The south WAS, not is, the home to American slavery. Other homes of slavery existed around the globe, Morocco and the wholesale enslavement of Europeans comes to mind.
I have never been to the South, I should point that out. However over the years I've seen countless examples of the south of today being convicted for crimes that occurred hundreds of years ago. How can current southerners move forward and shed the dark cloak of the past when assholes always throw it back in their faces as if people of today have any culpability for sins committed centuries ago?
It's very depressing just how many people automatically assume everyone in the south of today is as racist as their counterparts of 100 or 200 years ago. The level of stereotyping and acceptance of it is incredibly damning of those participating in it.
And I love how you built in a "if you disagree with me you're racist and proves me right too!" clause to your comment. Classic moonbeam.
The amount of hubris needed to even think of some of the things, let alone post, things you say is mind boggling.
Just who is being "convicted of crimes committed 100 years ago?" For most "crimes," the statute of limitations has run out. And for murder, the perpetrators are dead.
This betrays -- in its miniscule way -- a problem of logic, a problem of expression -- a problem of thinking.
So for benefit of others, I'll post another little short story.
I terminated a friendship sometime in 2013. My friend and his wife are "So-Cal" Irish. I could caricature: the red hair, ginger melanoma--prone complexion, the Irish pate. My friend could be a Leprechaun but for his size.

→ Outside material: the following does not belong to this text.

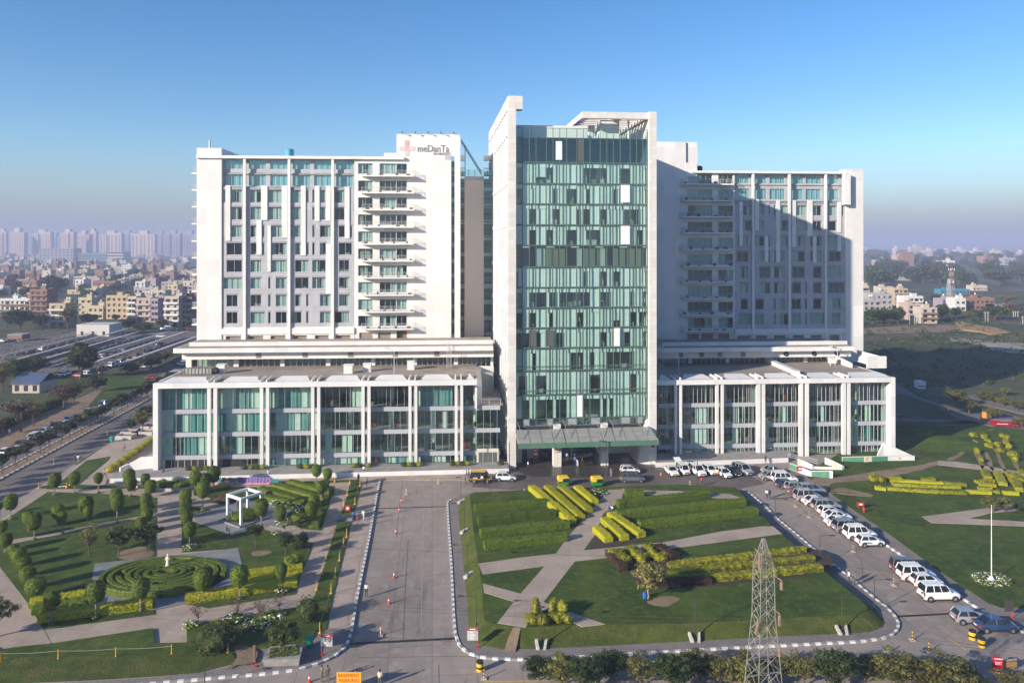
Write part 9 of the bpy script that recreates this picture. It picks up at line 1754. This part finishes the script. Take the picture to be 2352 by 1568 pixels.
def wallp(zf, pts, t, label, m=None, bands=(), name='ramp_wall'):
 """upright wall: pts = [(xbase, ybase, ytop), ...] read along its foot"""
 L = [(g(*zf(x, y), .15), hpx(g(*zf(x, y), .15), zf(x, yt)[1])) for x, y, yt in pts]; ref = L[0][0].copy(); o = thing(name, label, 'wall', ref)
 for (a, ha), (b, hb) in zip(L, L[1:]):
  d = (b - a).normalized(); n = Vector((-d.y, d.x, 0)) * t; a, b = a - ref, b - ref; mb = MB(); mb.hexa([a, b, b + n, a + n, a + Vector((0, 0, ha - .15)), b + Vector((0, 0, hb - .15)), b + n + Vector((0, 0, hb - .15)), a + n + Vector((0, 0, ha - .15))]); obj('wall', mb, [m or M_white2], o)
 for (i, t0, t1, mm, zlo, zhi) in bands:
  (a, ha), (b, hb) = L[i], L[i + 1]; d = (b - a); n = Vector((d.y, -d.x, 0)).normalized() * .02; p, q_ = a + d * t0 - ref + n, a + d * t1 - ref + n; h0, h1 = ha + (hb - ha) * t0 - .15, ha + (hb - ha) * t1 - .15
  mb = MB(); mb.hexa([p, q_, q_ - n * .95, p - n * .95] if False else [p + Vector((0, 0, zlo * h0)), q_ + Vector((0, 0, zlo * h1)), q_ - n * .9 + Vector((0, 0, zlo * h1)), p - n * .9 + Vector((0, 0, zlo * h0)), p + Vector((0, 0, zhi * h0)), q_ + Vector((0, 0, zhi * h1)), q_ - n * .9 + Vector((0, 0, zhi * h1)), p - n * .9 + Vector((0, 0, zhi * h0))]); obj('painted_panel', mb, [mm], o)
 return o
wallp(zG, [(1700, 1052, 1010), (1885, 1058, 1005), (2090, 1048, 1000), (2308, 1045, 1000)], .35, 'long white retaining wall with green panels at the foot of the right podium', None, [(0, 0, .98, M_green_p, .05, .95), (1, .3, .95, M_green_p, .05, .95), (1, .05, .16, M_yel, .3, .9), (2, .38, .46, M_yel, .3, .8)])
wallp(zG, [(2000, 1015, 985), (2045, 1012, 892), (2150, 1012, 932), (2300, 1010, 1000)], .3, 'white triangular ramp wall sloping down from the end post')
wallp(zG, [(1440, 1180, 1125), (1600, 1195, 1125), (1620, 1196, 1126)], .35, 'low white wall with a green panel at the corner of the car row', None, [(0, .02, .95, M_green_p, .05, .93)])
wallp(zG, [(1255, 1115, 1060), (1330, 1145, 1085), (1435, 1180, 1130)], .35, 'green and white basement ramp wall behind the red cabinet', None, [(0, .0, .98, M_green_p, .05, .95)])
wallp(zG, [(1325, 1080, 1022), (1448, 1120, 1075)], .35, 'white slanting parapet of the basement ramp', None, [(0, .05, .22, M_yel, .5, .9)]); wallp(zG, [(1552, 1075, 1012), (1625, 1095, 1045), (1705, 1122, 1085)], .35, 'white parapet stepping down on the right of the basement ramp', None, [(1, .05, .35, M_yel, .3, .8)])
wallp(zG, [(1450, 1118, 1088), (1570, 1122, 1092), (1700, 1124, 1088)], .3, 'low white front wall of the basement ramp')
wallp(z7, [(1180, 1500, 1440), (1260, 1480, 1400), (1380, 1475, 1335), (1520, 1470, 1330)], .4, 'white wedge-shaped ramp wall at the left end of the plinth')
# stairs rail at right podium
b = g(*zG(1240, 1030), 1.0); mb = MB()
for k in range(3): mb.tube((0, 0, 1.2 - k * .35), (5.2, -2.2, .1 - k * .35 + .3), .04, n=5)
tag(obj('stair_railing', mb, [M_rail], None, b), 'white stair handrail beside the basement ramp', 'railing')
# transmission pylon in the foreground
Y = 58.0; X = (z5(578, 0)[0] - CX) * Y / F; top = CH + (HY - z5(0, 570)[1]) * Y / F; o = thing('transmission_pylon', 'pale steel lattice transmission pylon in front of the island lawn', 'pylon', (X, Y, 0), R(12))
mp = mat('pylon_paint', (.32, .31, .28), .55, .3, 1.5, metal=.2); zw = lambda ypx: CH + (HY - z5(0, ypx)[1]) * Y / F; pxm = .33215 * Y / F
def seg(za, zb_, wa, wb, n):
 for k in range(n):
  t0, t1 = k / n, (k + 1) / n; a, b = wa + (wb - wa) * t0, wa + (wb - wa) * t1; z0_, z1_ = za + (zb_ - za) * t0, za + (zb_ - za) * t1; mb = MB(); Q = [(-1, -1), (1, -1), (1, 1), (-1, 1)]
  for i in range(4):
   p, q_ = Q[i], Q[(i + 1) % 4]; P0 = Vector((p[0] * a / 2, p[1] * a / 2, z0_)); P1 = Vector((p[0] * b / 2, p[1] * b / 2, z1_)); Q0 = Vector((q_[0] * a / 2, q_[1] * a / 2, z0_)); Q1 = Vector((q_[0] * b / 2, q_[1] * b / 2, z1_))
   mb.tube(P0, P1, .04, n=4); mb.tube(P0, Q1, .018, n=4); mb.tube(Q0, P1, .018, n=4); mb.tube(P1, Q1, .018, n=4)
  obj('lattice_section', mb, [mp], o)
seg(0, zw(1568), 3.6, 180 * pxm, 5); seg(zw(1568), zw(1100), 180 * pxm, 112 * pxm, 4); seg(zw(1100), zw(760), 112 * pxm, 100 * pxm, 4); seg(zw(760), top, 100 * pxm, 14 * pxm, 4)
for (x, y0_, y1_, sl) in ((500, 655, 740, 0), (665, 850, 900, 0), (490, 1105, 1180, -18), (650, 1075, 1145, 0), (650, 1300, 1355, 0)):
 u = (x - 578) * pxm; mb = MB(); n = 7
 for k in range(n): t = k / n; mb.lathe([(.03, 0), (.13, .03), (.13, .07), (.03, .10)], 8, (u + sl * pxm * t, -.9, zw(y0_) + (zw(y1_) - zw(y0_)) * t))
 mb.tube((u, -.9, zw(y0_) + .25), (u + sl * pxm, -.9, zw(y1_)), .025, n=4); mb.tube((u, -.9, zw(y0_) + .2), (u * .85, 0, zw(y0_) + .25), .04, n=4); obj('insulator', mb, [mat('porcelain_brown', (.30, .20, .16), .3)], o)
for i, (zz, vx) in enumerate(((zw(660), -1.2), (zw(1080), -1.6), (zw(1110), 1.6), (zw(1310), 1.8))):
 for sd_, xe in (('left', -75), ('right', 110)):
  mb = MB(); A_ = Vector((0, 0, 0)); B_ = Vector((xe - X, 14 * (1 if sd_ == 'left' else -1), 1.5)); mb.path([A_.lerp(B_, t / 16) - Vector((0, 0, 5.5 * 4 * (t / 16) * (1 - t / 16) * .35)) for t in range(17)], .012, 3)
  tag(obj('power_line', mb, [M_lamp], None, (X + vx * .3, Y - .9, zz)), 'thin sagging power wire running %s from the pylon, %s from the top' % (sd_, ORD[i]), 'wire', 'power wires of the pylon')
# ------------------------------------------------------------------ haze: one box of even pale air round the whole scene
mb = MB(); mb.box(-16000, 16000, -600, 18000, -3, 114)
hz = obj('haze', mb, [], None); tag(hz, kind='stuff')
hm = bpy.data.materials.new('haze_air'); hm.use_nodes = True; t = hm.node_tree; t.nodes.clear()
ho = t.nodes.new('ShaderNodeOutputMaterial'); hv = t.nodes.new('ShaderNodeVolumePrincipled')
hv.inputs['Color'].default_value = (0.54, 0.61, 0.87, 1); hv.inputs['Density'].default_value = 0.00033; hv.inputs['Anisotropy'].default_value = 0.0
t.links.new(hv.outputs[0], ho.inputs['Volume']); hz.data.materials.append(hm)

He'd always been a "labor" Democrat. So when the Dems nominated Obama, he was in a snit: "Oh, no! The black guy can't win! What have the Democrats DONE to us?!" Later, after Obama trounced McCain, he relented.
Then the story unfolded about the Trayvon Martin shooting. As it unfolded, I was already making my best guess as to what happened, and how it happened.
The 17-year-old would probably be alive today if he'd just dialed 9-11 as Zimmerman pursued his harassment. But for a 67-year-old, if I were talking on the cell-phone in the court-yard of my father's condominium, and somebody kept interrupting me, I swear -- I would've cold-cocked the sumbitch.
And "9-11." Who the hell do people think they're kidding? How do I continue a conversation with Rachel Jeantel and dial 9-11 at the same time? Black kids are taught to defend themselves. Zimmy had a concealed weapon. He wasn't a cop -- he certainly didn't have a uniform.
Zimmy only fits the profile we find in looking at traces of racism in various places -- I'd mentioned West Virginia. There's an implicit hierarchy, vestige of racial distinctions going back decades and centuries. Folks on lower rungs of the ladder as they themselves only perceive them, often exhibit greater racial animus toward people they imagine on the next lower rung. And Zimmy was Latino.
As the trial unfolded and then ended, I was stunned at one white female juror who insisted they didn't have enough evidence to convict. She went on at some length about the Rachel Jeantel testimony: "She wasn't credible." I watched Jeantel give her testimony on my TV: her politeness overlaid with a sort of passive-aggressive resentment, was obvious. She was more than sufficiently articulate.
I came to the conclusion that the juror may have applied a stereotype: The movie "Precious" had been released only a year or so earlier; the resemblance of the main character with Jeantel could not be denied.
So I was having a discussion with my ginger friend. His reaction followed:
"The little HOOD-ie! HE . . . GOT . . . WHAT . . . HE DESERVED!" After a few more exchanges in which I tried to reason with him, it was the last straw. I don't need folks like that for friends.
My friends were also starting to whine about the Affordable Care Act. They were already paying $1,000/mo for more than just "health insurance." The usual assertion: "Mah premiums is goin' up! That Obama has f***ed up my health care!" None of the folks who make that claim collected any statistics. Some folks had their premiums rise -- yes. I took a survey of friends. The increases were about the same as they were year after year after year -- before the ACA passed Congress.
It's almost like the case where some white person with racial animus needs treatment in the ER, and the only person available is a black doctor. Sort of like the white woman bucking back and forth in her car in "The Color Purple," as the black men try -- without getting killed to assist.
G'wan now! Y'all be white now -- ya hear?
Some people are dumber than a sack of hammers-- and nuttier than a big bag of squirrel shit.